The Jewish Agency has long held citizenship ceremonies for new immigrants at the Western Wall, a place that is conveniently both the holiest site in modern Jewry and a nice backdrop for photographs of grinning, newly minted Israelis. As of tomorrow, though, the agency will move all of its immigration ceremonies to the roof of a nearby yeshiva—nice, sure, but a little lighter on the symbolism. The move is apparently a compromise designed to head off a growing turf battle—literally—between Paula Edelstein, a lay leader of the immigration agency who also chairs the Reform movement’s Israeli arm, and Rabbi Shmuel Rabinovich, head of the Western Wall Heritage Foundation, which manages the site.

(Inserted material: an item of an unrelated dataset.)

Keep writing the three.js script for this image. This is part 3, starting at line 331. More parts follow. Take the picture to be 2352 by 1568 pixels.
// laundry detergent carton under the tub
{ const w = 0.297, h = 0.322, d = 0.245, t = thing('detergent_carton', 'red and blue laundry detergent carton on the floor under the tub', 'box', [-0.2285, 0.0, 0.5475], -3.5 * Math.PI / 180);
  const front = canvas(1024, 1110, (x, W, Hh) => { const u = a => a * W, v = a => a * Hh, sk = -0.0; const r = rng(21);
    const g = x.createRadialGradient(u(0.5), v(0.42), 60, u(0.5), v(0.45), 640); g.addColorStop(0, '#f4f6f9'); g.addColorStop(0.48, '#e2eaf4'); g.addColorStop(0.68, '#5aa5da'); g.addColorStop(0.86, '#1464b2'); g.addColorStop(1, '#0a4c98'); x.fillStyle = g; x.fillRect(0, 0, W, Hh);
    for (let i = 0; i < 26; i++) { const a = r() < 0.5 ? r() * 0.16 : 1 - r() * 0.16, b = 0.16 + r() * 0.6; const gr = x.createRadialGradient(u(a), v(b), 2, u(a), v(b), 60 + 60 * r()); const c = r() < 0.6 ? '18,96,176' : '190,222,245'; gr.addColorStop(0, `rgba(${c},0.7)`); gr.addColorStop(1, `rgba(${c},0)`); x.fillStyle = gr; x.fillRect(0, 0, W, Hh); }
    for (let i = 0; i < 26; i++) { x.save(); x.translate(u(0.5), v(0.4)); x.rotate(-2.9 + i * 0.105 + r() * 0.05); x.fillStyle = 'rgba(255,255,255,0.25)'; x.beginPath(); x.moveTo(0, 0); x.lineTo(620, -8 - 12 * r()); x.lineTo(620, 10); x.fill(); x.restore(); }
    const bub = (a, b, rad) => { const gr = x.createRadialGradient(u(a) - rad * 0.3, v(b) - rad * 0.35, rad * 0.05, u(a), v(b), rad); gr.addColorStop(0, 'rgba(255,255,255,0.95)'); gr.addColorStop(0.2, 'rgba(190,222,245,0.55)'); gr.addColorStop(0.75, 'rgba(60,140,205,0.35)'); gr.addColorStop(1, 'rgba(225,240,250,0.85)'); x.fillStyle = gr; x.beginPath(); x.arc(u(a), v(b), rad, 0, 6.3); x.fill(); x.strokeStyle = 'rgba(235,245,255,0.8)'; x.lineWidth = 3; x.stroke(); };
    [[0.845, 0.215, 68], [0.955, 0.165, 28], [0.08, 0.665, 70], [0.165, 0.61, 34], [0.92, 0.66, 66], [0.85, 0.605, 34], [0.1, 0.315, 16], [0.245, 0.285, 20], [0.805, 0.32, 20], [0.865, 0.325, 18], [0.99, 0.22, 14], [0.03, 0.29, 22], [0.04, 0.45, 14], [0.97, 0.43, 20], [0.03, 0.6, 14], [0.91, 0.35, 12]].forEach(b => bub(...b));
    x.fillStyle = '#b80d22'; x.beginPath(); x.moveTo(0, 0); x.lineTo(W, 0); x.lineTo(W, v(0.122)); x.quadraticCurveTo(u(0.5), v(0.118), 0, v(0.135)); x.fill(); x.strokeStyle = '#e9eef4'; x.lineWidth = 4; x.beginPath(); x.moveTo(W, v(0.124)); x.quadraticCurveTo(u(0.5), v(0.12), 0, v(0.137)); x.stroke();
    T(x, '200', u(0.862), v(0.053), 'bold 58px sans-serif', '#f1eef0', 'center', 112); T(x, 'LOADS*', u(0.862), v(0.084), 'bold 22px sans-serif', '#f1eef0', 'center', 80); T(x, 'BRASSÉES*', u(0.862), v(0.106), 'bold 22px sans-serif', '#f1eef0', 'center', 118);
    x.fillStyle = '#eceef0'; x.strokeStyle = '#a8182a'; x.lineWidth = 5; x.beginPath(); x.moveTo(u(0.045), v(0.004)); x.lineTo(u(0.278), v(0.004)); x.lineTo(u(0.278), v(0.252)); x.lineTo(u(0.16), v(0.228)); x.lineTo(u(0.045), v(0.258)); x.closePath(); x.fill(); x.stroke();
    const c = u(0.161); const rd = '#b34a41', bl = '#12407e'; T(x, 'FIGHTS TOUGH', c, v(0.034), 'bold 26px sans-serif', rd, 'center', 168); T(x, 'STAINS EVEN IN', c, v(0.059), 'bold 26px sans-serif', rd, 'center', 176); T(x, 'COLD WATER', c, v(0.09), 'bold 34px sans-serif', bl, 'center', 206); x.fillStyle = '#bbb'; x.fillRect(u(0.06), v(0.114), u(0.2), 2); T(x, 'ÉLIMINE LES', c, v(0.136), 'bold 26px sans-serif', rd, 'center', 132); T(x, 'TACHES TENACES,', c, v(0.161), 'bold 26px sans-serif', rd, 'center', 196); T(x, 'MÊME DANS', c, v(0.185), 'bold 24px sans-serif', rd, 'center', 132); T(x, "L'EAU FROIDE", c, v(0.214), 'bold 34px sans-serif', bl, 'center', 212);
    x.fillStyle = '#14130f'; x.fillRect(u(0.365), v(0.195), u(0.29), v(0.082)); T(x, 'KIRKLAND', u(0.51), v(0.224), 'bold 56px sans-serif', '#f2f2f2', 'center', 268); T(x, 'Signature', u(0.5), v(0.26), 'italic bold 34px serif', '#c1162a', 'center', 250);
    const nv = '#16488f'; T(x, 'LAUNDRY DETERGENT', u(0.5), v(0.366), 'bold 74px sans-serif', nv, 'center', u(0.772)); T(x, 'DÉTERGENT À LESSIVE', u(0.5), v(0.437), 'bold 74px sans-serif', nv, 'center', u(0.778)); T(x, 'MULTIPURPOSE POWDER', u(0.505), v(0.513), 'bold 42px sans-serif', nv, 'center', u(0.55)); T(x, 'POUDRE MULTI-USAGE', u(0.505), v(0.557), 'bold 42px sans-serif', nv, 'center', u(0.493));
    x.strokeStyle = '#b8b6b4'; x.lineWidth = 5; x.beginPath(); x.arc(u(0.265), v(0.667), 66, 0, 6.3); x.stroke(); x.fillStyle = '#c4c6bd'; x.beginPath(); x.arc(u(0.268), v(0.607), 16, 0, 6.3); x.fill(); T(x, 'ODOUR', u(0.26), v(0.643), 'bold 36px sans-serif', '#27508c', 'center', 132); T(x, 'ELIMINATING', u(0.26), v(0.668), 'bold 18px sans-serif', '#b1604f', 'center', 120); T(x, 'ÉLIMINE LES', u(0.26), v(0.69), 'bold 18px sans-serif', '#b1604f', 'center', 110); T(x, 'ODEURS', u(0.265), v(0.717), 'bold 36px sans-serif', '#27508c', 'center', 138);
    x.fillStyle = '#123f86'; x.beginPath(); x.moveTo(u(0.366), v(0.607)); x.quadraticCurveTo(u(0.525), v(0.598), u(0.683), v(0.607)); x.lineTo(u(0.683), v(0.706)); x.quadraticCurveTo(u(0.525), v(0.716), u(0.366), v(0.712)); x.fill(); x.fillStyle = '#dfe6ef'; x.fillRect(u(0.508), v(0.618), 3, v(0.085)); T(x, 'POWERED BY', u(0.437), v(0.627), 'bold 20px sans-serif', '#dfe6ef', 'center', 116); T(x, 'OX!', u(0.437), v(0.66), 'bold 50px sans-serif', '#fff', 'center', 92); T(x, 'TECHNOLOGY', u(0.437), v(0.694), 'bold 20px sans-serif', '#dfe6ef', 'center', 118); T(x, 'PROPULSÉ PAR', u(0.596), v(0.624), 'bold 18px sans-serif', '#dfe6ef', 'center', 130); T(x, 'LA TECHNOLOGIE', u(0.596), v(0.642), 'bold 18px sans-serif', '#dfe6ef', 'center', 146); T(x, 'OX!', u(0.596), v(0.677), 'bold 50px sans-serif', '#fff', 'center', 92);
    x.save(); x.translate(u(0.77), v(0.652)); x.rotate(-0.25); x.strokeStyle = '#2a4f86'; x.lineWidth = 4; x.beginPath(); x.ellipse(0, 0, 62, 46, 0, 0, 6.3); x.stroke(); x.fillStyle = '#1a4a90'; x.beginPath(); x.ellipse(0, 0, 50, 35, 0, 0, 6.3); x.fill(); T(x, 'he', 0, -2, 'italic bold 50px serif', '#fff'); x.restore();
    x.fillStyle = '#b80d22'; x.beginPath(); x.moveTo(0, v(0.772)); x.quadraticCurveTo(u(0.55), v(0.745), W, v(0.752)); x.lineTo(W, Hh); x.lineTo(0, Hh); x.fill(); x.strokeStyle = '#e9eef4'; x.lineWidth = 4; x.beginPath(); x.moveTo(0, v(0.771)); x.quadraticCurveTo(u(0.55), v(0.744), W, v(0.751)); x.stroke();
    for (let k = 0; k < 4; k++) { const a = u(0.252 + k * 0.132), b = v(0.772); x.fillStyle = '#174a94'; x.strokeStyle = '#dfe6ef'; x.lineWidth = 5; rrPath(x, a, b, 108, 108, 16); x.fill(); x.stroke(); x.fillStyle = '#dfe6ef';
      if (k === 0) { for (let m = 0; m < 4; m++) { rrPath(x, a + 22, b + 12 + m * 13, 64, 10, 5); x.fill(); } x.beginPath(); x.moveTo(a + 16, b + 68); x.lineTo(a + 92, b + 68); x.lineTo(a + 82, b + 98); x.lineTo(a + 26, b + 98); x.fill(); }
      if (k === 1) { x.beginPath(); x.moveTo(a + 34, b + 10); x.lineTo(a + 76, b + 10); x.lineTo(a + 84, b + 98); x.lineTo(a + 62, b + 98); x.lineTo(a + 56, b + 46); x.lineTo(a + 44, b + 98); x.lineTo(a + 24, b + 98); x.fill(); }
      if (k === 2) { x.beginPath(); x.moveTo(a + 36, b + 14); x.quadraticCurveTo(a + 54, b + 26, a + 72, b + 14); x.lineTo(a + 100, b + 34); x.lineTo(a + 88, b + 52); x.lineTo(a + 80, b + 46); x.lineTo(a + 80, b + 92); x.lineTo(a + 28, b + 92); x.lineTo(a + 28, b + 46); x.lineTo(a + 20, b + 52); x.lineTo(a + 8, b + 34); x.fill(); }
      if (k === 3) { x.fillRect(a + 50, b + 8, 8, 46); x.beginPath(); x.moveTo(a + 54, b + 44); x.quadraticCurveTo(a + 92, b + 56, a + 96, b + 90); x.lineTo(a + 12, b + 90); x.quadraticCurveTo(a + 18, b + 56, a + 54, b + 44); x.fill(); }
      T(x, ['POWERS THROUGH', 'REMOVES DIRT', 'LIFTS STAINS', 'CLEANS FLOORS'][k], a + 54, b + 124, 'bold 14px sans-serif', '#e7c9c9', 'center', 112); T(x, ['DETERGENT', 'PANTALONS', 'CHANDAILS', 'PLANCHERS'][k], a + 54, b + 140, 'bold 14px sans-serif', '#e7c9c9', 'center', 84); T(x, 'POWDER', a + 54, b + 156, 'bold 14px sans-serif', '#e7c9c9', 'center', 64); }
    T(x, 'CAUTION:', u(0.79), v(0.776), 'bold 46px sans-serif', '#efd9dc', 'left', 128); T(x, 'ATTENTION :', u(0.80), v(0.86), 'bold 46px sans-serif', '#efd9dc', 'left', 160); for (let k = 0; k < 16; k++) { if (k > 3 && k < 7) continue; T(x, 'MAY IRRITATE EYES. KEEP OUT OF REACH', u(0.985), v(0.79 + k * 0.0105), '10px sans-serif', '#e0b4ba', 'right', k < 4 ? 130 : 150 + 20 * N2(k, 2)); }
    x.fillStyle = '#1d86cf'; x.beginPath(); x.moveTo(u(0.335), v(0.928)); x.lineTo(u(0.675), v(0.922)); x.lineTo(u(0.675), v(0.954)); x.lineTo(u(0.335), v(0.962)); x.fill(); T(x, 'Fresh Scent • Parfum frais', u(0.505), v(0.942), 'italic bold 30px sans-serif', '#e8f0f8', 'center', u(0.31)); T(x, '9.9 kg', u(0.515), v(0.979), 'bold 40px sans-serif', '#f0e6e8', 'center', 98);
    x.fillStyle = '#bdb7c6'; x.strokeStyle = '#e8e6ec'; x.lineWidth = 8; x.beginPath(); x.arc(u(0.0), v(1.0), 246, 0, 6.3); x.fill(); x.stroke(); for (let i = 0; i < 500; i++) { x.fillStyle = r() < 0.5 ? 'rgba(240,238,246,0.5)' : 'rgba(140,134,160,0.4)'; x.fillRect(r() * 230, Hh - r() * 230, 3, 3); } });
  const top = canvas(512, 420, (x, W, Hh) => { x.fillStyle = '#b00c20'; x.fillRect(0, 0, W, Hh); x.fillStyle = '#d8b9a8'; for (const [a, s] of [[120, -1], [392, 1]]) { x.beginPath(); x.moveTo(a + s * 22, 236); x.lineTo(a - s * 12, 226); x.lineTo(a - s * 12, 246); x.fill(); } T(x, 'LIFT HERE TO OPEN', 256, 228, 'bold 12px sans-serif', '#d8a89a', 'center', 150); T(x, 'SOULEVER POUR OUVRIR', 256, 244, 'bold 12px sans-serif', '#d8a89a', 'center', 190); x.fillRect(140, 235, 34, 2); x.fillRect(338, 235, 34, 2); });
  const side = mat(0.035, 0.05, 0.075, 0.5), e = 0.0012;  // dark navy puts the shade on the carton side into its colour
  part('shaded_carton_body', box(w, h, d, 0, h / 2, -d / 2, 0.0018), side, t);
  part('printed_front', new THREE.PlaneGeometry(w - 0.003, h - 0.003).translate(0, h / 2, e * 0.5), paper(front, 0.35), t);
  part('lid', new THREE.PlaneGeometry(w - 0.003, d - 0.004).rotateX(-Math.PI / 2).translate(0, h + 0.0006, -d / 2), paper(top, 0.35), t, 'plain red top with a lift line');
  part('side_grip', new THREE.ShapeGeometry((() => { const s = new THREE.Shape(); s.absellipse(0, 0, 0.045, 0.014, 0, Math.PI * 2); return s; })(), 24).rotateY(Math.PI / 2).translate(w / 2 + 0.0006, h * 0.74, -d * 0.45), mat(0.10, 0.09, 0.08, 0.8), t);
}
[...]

Several weeks ago, Edelstein told the Jerusalem Post that Rabinovich had demanded the Jewish Agency start separating men and women at their ceremonies, and, more awkwardly, that women—including, presumably, Edelstein—be blocked from emceeing the events. But Rabinovich tells Haaretz today that, no, of course that wasn’t the reason. He just didn’t want the religious atmosphere at the Kotel to be compromised by, you know, a loud, potentially disruptive celebration. “The Wall,” he said, “is not a banquet hall.” To which we respond, having noted all the bridal couples and b’nai mitzvot who show up there every day, really?